3. The order passed in the present case, on 1012 67, is an assessment order. Notwithstanding the fact that the order had not been communicated,
it is a valid order. Such an order cannot be amended or altered without following one or the other of the methods provided by the Act for altering
those orders. We see, therefore, no lack of jurisdiction or any other impediment in taking proceedings under S. 35 of the Act. The notice issued
under the section is not void. Proceedings which followed that notice are valid. The reassessment must stand.
4. We accordingly answer the first question in the negative, that is, in favour of the revenue and against the assessee.

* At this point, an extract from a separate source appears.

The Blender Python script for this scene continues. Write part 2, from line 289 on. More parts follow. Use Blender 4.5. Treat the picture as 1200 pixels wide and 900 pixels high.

5. We answer the second question also in the negative. Since the assessee had not been prejudiced in any manner by the nil proceedings recorded
by the Agricultural income tax Officer on 1012 67, we do not think there was any obligation on the part of the Agricultural income tax Officer to
have communicated that order to the assessee though even in such cases it is desirable to do so.
6. We direct the parties to bear their respective costs. A copy of this judgment under the seal of the High Court and the signature of the Registrar
will be forwarded to the Appellate Tribunal as required by sub-section (1) of S. 60 of the Agricultural income tax Act, 1950.